Questo Collegio neppure ravvisa, quindi, nelle scelte operate dalla Amministrazione con riguardo alle risposte ritenute esatte, che sia possibile ravvisare manifesta irragionevolezza, illogicità e incongruità che potrebbero giustificare un sindacato da parte di questo giudice. Sono, infatti, convincenti le argomentazioni esposte dall’Amministrazione nella nota del 5 marzo 2014 ed è processualmente rilevante che ad esse la parte appellante abbia inteso non replicare.
Neppure, sulla base di quanto esposto, può ritenersi fondato il convincimento della parte appellante sulle finalità non raggiunte dal concorso in questione, nel momento in cui vengono selezionati candidati il cui unico merito è quello di rispondere in maniera conforme a quanto indicato dal Ministero.

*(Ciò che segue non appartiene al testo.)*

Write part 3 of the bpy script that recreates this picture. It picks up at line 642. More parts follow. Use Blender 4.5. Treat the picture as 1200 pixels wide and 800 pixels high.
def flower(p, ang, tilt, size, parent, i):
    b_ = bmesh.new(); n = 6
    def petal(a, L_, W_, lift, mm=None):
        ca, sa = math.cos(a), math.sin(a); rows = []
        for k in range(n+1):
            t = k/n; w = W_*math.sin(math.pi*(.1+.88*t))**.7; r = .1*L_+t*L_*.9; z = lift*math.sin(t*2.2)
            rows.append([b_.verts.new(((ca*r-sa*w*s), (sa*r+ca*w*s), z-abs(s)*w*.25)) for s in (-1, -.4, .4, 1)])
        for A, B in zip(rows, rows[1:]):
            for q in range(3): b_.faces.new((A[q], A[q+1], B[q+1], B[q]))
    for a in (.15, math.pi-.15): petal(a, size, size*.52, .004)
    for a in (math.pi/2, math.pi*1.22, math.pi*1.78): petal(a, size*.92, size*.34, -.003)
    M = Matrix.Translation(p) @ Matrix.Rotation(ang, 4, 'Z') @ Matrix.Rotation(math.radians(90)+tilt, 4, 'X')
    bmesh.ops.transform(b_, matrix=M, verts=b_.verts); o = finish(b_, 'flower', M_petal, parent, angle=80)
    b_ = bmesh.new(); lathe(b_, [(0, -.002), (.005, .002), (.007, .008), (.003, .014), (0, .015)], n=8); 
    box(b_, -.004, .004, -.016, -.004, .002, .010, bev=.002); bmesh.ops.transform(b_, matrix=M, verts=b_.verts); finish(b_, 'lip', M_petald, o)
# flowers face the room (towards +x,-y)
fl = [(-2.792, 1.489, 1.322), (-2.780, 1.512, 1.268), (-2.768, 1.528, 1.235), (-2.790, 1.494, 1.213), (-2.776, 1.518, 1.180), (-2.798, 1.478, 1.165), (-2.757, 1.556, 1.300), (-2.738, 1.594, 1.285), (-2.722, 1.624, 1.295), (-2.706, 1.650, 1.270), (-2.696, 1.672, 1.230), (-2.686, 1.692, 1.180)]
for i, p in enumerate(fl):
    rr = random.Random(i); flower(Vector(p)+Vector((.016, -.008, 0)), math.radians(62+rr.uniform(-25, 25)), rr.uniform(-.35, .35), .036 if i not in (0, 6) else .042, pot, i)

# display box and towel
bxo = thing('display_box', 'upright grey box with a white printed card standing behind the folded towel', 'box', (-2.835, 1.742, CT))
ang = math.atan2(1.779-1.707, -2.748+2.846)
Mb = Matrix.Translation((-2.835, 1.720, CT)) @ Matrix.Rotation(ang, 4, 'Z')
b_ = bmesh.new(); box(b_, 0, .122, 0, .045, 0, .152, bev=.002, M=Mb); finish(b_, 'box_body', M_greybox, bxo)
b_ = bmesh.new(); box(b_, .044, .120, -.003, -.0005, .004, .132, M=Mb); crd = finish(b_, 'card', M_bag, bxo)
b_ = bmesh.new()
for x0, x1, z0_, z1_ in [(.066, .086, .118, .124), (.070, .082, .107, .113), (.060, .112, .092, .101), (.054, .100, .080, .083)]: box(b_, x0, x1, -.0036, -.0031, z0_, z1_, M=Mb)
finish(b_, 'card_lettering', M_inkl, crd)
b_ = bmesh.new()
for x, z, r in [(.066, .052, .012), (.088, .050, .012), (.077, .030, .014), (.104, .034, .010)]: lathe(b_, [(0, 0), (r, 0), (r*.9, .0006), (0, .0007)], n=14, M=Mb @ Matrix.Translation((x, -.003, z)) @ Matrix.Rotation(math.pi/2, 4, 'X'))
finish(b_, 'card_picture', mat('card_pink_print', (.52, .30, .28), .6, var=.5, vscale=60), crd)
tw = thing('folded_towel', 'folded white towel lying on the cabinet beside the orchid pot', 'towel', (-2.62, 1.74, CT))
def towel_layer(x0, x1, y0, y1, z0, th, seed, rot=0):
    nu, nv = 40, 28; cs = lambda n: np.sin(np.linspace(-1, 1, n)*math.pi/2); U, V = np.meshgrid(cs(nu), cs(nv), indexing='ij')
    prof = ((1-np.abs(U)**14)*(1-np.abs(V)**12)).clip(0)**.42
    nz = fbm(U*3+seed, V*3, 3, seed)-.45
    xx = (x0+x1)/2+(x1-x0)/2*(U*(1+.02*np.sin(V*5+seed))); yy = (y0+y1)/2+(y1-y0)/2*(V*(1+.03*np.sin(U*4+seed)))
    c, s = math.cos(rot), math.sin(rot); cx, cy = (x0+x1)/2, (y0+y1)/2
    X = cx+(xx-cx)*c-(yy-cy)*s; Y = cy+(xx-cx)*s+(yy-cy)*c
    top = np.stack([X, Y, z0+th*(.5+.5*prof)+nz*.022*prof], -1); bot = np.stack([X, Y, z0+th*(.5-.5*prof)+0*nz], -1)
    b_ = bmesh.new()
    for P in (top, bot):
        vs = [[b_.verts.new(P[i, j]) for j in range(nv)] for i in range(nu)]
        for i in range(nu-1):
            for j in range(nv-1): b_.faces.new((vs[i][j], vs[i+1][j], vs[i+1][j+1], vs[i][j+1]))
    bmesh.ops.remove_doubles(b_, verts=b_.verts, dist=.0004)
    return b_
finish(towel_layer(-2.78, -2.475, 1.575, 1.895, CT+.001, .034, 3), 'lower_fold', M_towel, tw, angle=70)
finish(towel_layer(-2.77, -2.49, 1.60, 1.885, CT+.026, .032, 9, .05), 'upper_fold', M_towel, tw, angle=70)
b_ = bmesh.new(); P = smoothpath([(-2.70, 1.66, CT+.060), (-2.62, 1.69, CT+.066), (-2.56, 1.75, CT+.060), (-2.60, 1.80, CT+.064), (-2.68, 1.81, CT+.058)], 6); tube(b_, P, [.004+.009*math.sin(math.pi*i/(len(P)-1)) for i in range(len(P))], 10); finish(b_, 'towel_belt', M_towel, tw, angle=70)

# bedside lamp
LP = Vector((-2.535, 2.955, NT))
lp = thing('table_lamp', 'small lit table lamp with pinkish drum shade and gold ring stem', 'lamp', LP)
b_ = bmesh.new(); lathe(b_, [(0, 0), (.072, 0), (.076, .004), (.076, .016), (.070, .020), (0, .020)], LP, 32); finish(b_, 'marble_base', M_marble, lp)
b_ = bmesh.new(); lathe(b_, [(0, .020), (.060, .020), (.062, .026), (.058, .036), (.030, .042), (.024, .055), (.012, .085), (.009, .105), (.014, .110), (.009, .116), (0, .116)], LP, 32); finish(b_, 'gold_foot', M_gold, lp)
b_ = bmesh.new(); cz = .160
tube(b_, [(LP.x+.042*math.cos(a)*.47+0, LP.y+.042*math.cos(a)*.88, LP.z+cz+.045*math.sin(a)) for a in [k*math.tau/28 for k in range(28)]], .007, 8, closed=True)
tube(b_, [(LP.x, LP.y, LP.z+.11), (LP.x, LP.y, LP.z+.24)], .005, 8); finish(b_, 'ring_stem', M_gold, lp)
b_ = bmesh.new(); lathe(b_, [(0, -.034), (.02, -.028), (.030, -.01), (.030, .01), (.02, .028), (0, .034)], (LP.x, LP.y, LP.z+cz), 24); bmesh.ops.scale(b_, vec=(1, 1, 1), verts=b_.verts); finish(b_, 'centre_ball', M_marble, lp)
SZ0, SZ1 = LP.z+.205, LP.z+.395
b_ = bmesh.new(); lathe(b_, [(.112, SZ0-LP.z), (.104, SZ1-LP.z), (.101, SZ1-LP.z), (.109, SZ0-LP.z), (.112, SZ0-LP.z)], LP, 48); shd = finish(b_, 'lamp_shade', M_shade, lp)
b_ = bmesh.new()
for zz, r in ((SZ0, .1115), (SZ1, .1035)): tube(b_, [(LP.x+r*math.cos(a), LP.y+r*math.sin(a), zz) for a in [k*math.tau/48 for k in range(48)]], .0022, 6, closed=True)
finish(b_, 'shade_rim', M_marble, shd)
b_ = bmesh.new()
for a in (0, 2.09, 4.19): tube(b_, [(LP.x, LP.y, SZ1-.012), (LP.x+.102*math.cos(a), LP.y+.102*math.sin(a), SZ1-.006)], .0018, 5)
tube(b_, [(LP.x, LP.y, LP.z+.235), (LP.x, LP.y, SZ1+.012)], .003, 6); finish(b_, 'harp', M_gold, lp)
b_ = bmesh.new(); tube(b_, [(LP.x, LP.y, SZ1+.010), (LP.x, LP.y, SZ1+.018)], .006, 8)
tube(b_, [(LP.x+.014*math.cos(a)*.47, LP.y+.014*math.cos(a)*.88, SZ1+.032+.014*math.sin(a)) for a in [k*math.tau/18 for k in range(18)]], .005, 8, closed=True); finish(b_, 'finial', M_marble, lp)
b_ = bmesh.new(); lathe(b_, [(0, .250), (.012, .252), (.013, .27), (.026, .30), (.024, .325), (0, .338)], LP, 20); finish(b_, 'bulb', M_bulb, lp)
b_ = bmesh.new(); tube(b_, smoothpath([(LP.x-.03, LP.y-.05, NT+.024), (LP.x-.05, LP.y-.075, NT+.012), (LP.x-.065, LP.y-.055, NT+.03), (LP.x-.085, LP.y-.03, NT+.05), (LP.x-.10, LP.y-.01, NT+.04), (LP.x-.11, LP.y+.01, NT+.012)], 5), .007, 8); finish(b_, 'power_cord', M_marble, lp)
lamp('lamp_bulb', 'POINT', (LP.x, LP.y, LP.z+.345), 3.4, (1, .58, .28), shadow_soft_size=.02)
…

Ove si aderisse a tale tesi, infatti, verrebbe meno per ogni candidato, qualsiasi riferimento certo e soprattutto si accentuerebbero i margini di opinabilità, certamente in modo non coerente con il principio di trasparenza dell’azione amministrativa.
L’infondatezza dell’appello esime dal pronunciarsi sugli atti di intervento proposti nel giudizio e tendenti alla conferma della sentenza impugnata.
P.Q.M.
Il Consiglio di Stato in sede giurisdizionale (Sezione Sesta), definitivamente pronunciando sul ricorso in appello (n. 900 del 2014), lo respinge e, per l’effetto, conferma la sentenza impugnata.
Spese compensate.
Ordina che la sentenza sia eseguita dall’Autorità Amministrativa.
Così deciso in Roma, nella Camera di Consiglio del giorno 24 giugno 2014, con l’intervento dei magistrati:
Luciano Barra Caracciolo – Presidente
Claudio Contessa – Consigliere
Gabriella De Michele – Consigliere
Giulio Castriota Scanderbeg – Consigliere
Carlo Mosca – Consigliere, Estensore
Depositata in Segreteria il 12 settembre 2014.